Hon speaker, hon members, there are a number of government programmes aimed at capacitating and empowering households and communities to take themselves out of poverty. Our programme relating to education is one example.
However, as a co-ordinated programme in the fight against poverty, government has developed the War on Poverty Campaign, as well as a comprehensive antipoverty strategy. The former is being scaled up to cover 1 128 of the most deprived municipal wards of the country by 2014, whilst the latter is currently undergoing consultation in the National Economic Development and Labour Council, Nedlac, after receiving support from the National Antipoverty Civil Society Colloquium held in December 2009.
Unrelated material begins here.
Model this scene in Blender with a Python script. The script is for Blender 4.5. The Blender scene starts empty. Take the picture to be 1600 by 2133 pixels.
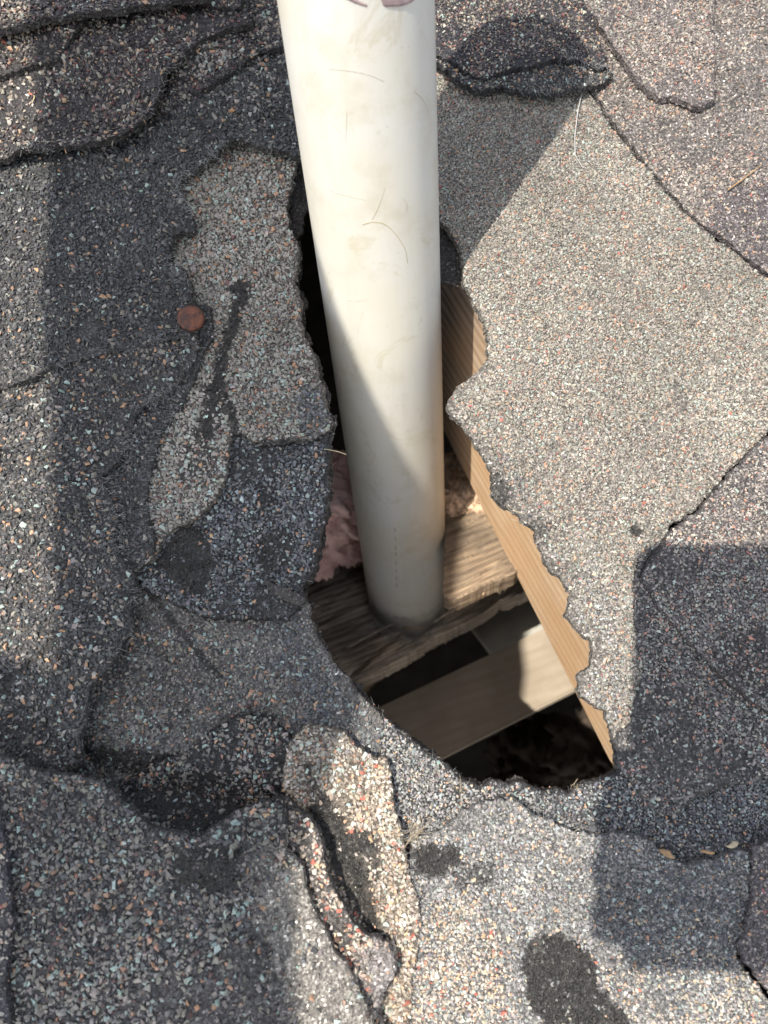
import bpy, bmesh, math, random
import numpy as np
from mathutils import Vector, Matrix, Quaternion
from mathutils.geometry import delaunay_2d_cdt

random.seed(7)
rng = np.random.default_rng(7)
scene = bpy.context.scene
COL = scene.collection
MM = 0.001

# ---------------------------------------------------------------- frames, camera, light
# Everything is laid out in the roof's own frame in millimetres: x across the slope, y up the slope,
# z square to the shingles, origin on the roof straight below the lens. M turns that frame into the
# world, in which the vent pipe stands plumb and the roof is pitched.
THETA = math.atan2(0.2256, 0.9742)
ST, CT = math.sin(THETA), math.cos(THETA)
F, CX, CY, CAMH = 1600.0, 800.0, 1066.5, 279.0
CAM = np.array([0.0, 0.0, CAMH])
PIPE_DIR = np.array([-0.072, 0.471, 0.879]); PIPE_DIR /= np.linalg.norm(PIPE_DIR)
PIPE_PT = np.array([8.7, 93.9, -126.2])
SUN = np.array([-0.435, 0.015, 1.0]); SUN /= np.linalg.norm(SUN)

Q = Vector(PIPE_DIR).rotation_difference(Vector((0, 0, 1)))
M3 = Q.to_matrix()
ORIGIN = Vector((0, 0, 3.4))
M = Matrix.Translation(ORIGIN) @ M3.to_4x4()

cam_data = bpy.data.cameras.new("camera")
cam_data.sensor_fit = 'VERTICAL'
cam_data.sensor_height = 24.0
cam_data.sensor_width = 24.0
cam_data.lens = 24.0 * F / 2133.0
cam_data.clip_start = 0.01
cam_data.clip_end = 2000.0
cam_data.dof.use_dof = True
cam_data.dof.focus_distance = 0.292
cam_data.dof.aperture_fstop = 7.5
cam = bpy.data.objects.new("camera", cam_data)
COL.objects.link(cam)
cam_rot = Matrix(((1, 0, 0), (0, CT, -ST), (0, ST, CT)))      # columns: camera x, y, z in the roof frame
cam.matrix_world = M @ Matrix.Translation(Vector(CAM * MM)) @ cam_rot.to_4x4()
scene.camera = cam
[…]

The antipoverty strategy focuses on the following nine pillars that seek to capacitate and empower households and communities to take themselves out of poverty with the help of government and its social partners: one, the creation of economic opportunities; two, investment in human resources; three, the provision of income security to the most vulnerable members of society; four, the provision of social and individual asset accumulation, such as housing, land, working capital and infrastructure; five, environmental sustainability; six, the provision of a social wage, such as subsidised electricity, water and sanitation services; seven, the provision of preventative and curative health care; eight, social inclusion; and nine, good governance.
It can be seen from the nine pillars that the antipoverty strategy uses most of the existing government programmes as key instruments. What is different about the antipoverty strategy is that it identifies the most deprived wards in the country using the Provincial Indices of Multiple Deprivation which have mapped all poverty areas in each province. The strategy profiles the communities and households that live in those deprived wards; collects and stores such community and household profiles in the national database; develops referrals that it sends to national and provincial departments and social partners to address the needs of those households and communities; advises national and provincial departments to develop service delivery plans that should be included in the municipal integrated development plans; and monitors and verifies the impact of service delivery performed by departments on the progress and graduation of households and communities out of poverty.
The War on Poverty programme was piloted in 2008 to 2009 by covering a ward in each province. Cabinet in May 2009 called for the scaling up of the programme to cover a total of 1 128 of the most deprived wards or a third of all the wards in the country by 2014, with an estimated three million households and an estimated 15 million people who live in extreme poverty. I thank you for your attention. [Applause.]